NAME

Matts::Message::Parser - a MIME message parser for email and nttp

SYNOPSIS

use Matts::Message::Parser;
open(my $fh, "foo.eml");
my $msg = Matts::Message::Parser->parse($fh);

DESCRIPTION

This is an email parser I originally wrote when I ran my own business that tries quite hard to decode the various parts of an email correctly and down to unicode so that all strings can be treated the same in perl.

DO NOT USE THIS MODULE

I urge you, please don't. It's not a very good API. I'm just uploading it to CPAN because it's better for my purposes than most of the Email::* and Mail::* classes I can find, and it's fast, and doesn't use any memory when parsing very large emails, which is a huge bonus for me. But I have no intention of documenting this module any more than I have to.

AUTHOR

Matt Sergeant, <matt@sergeant.org>

LICENSE

This is free software. You may use it and redistribute it under the same terms as perl itself.

HACKING NOTES

This is how mail messages can come in:

1. Plain text

Plain text messages come in with a content-type of text/plain. They may contain attachments as UU Encoded strings.

2. HTML text

Straight HTML messages come in with a content-type of text/html. They may not contain attachments as far as I'm aware.

3. Mixed text, html and maybe other.

These messages come in as MIME messages with the content-type of multipart/alternative (alternate means you get to pick which view of the message to display, as all must contain the same basic information).

There may not be attachments this way as far as I'm aware.

4. Plain text with attachments

Here the content-type is multipart/mixed. The first part of the multipart message is the the plain text message (after the preamble, that is), with a content type of text/plain. The remaining parts are attachments.

5. HTML text with attachments

Again, the content-type is multipart/mixed. The first part of the multipart message is the html message, with a content-type of text/html. The remaining parts are attachments.

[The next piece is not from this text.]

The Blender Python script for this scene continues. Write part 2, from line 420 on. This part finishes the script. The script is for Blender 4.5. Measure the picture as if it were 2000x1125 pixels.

6. Mixed text, html with attachments

Here the main part of the message has a content-type of multipart/mixed. The first part has a content-type of multipart/alternative, and is identical to item 3 above. The remaining parts are the attachments.

7. Report.

This is a delivery status report. It comes with the main part of the message having a content-type of multipart/report, the first one or two parts of which may be textual content of some sort, and the last seems to be of type message/rfc822.

Overall this is a fairly naive way to view email messages, as the attachments can be email messages themselves, and thus it gets very recursive. But this should be enough for us to deal with right now.